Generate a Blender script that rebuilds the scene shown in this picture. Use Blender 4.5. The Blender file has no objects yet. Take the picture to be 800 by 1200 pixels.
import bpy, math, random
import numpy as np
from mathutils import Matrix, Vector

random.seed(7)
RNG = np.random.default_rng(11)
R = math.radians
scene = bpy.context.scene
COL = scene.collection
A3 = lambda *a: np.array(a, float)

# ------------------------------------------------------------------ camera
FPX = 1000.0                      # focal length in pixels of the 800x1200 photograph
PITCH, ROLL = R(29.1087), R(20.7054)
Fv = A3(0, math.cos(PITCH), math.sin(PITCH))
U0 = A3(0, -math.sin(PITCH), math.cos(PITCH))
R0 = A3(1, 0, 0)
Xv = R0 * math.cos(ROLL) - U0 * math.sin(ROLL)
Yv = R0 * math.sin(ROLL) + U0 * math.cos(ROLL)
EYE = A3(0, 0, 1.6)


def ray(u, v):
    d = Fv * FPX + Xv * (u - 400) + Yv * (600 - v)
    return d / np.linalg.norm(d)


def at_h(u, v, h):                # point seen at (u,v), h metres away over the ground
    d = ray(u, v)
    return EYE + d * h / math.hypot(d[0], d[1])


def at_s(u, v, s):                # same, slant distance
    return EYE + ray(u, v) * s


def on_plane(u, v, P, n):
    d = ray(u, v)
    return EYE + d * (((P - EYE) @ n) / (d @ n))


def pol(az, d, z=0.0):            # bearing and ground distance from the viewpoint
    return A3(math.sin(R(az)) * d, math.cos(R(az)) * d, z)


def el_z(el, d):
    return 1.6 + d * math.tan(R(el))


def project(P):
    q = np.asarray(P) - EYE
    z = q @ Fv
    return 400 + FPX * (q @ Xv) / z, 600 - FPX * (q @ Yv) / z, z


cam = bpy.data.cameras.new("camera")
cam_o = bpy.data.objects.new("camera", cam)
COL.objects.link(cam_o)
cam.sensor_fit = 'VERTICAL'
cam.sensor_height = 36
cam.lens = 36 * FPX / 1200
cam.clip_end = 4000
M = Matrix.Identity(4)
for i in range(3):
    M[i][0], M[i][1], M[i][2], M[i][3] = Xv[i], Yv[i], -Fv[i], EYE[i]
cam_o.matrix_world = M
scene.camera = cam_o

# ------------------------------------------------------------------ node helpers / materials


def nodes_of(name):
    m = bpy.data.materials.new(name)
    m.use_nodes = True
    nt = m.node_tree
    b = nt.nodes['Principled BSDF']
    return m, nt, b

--

**Challenge**
Give the listing again, word for word.

**Problem solution**
Generate a Blender script that rebuilds the scene shown in this picture. Use Blender 4.5. The Blender file has no objects yet. Take the picture to be 800 by 1200 pixels.
import bpy, math, random
import numpy as np
from mathutils import Matrix, Vector

random.seed(7)
RNG = np.random.default_rng(11)
R = math.radians
scene = bpy.context.scene
COL = scene.collection
A3 = lambda *a: np.array(a, float)

# ------------------------------------------------------------------ camera
FPX = 1000.0                      # focal length in pixels of the 800x1200 photograph
PITCH, ROLL = R(29.1087), R(20.7054)
Fv = A3(0, math.cos(PITCH), math.sin(PITCH))
U0 = A3(0, -math.sin(PITCH), math.cos(PITCH))
R0 = A3(1, 0, 0)
Xv = R0 * math.cos(ROLL) - U0 * math.sin(ROLL)
Yv = R0 * math.sin(ROLL) + U0 * math.cos(ROLL)
EYE = A3(0, 0, 1.6)


def ray(u, v):
    d = Fv * FPX + Xv * (u - 400) + Yv * (600 - v)
    return d / np.linalg.norm(d)


def at_h(u, v, h):                # point seen at (u,v), h metres away over the ground
    d = ray(u, v)
    return EYE + d * h / math.hypot(d[0], d[1])


def at_s(u, v, s):                # same, slant distance
    return EYE + ray(u, v) * s


def on_plane(u, v, P, n):
    d = ray(u, v)
    return EYE + d * (((P - EYE) @ n) / (d @ n))


def pol(az, d, z=0.0):            # bearing and ground distance from the viewpoint
    return A3(math.sin(R(az)) * d, math.cos(R(az)) * d, z)


def el_z(el, d):
    return 1.6 + d * math.tan(R(el))


def project(P):
    q = np.asarray(P) - EYE
    z = q @ Fv
    return 400 + FPX * (q @ Xv) / z, 600 - FPX * (q @ Yv) / z, z


cam = bpy.data.cameras.new("camera")
cam_o = bpy.data.objects.new("camera", cam)
COL.objects.link(cam_o)
cam.sensor_fit = 'VERTICAL'
cam.sensor_height = 36
cam.lens = 36 * FPX / 1200
cam.clip_end = 4000
M = Matrix.Identity(4)
for i in range(3):
    M[i][0], M[i][1], M[i][2], M[i][3] = Xv[i], Yv[i], -Fv[i], EYE[i]
cam_o.matrix_world = M
scene.camera = cam_o

# ------------------------------------------------------------------ node helpers / materials


def nodes_of(name):
    m = bpy.data.materials.new(name)
    m.use_nodes = True
    nt = m.node_tree
    b = nt.nodes['Principled BSDF']
    return m, nt, b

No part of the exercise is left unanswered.